We’re in the basement of an old house, so everything slopes. The ceilings are only six feet, three inches high, and The Husband is six foot two. He bends his head down to walk around. It’s freezing cold in there all winter long, and sometimes it gets so bad that we turn the oven on and open the door so I can sit directly in front of it. At night he fills plastic bottles with hot water and puts them in our bed so that by the time I’m ready to sleep it is toasty between the sheets. He’s gold in this way, The Husband. These little things.

There are all kinds of crazy little insects and spiders in all kinds of nooks and crannies, and when the people who live upstairs walk around it sounds like thunder. We are so happy. We hang out all the time. He watches TV and I read, both of us on the couch with our legs wound together. We play cards and talk and talk and talk. During hockey season, we walk down the street to our local bar to watch the game and eat plates of macaroni and cheese. They know our drinks, so we never have to order.

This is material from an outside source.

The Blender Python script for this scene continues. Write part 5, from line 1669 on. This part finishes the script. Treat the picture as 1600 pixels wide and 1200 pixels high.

We go to movies, we go dancing, we eat in restaurants all the time because our rent is so cheap and we both hate to cook.

Being married is awesome.

After a year in the basement, we’ve saved enough money for a down payment and we buy a condo right downtown. At eight hundred square feet, it feels palatial compared to the basement apartment and my little bachelor before it. And it’s warm. We spend three years there, happy, comfortable, carefree. That is, until the ultimatum.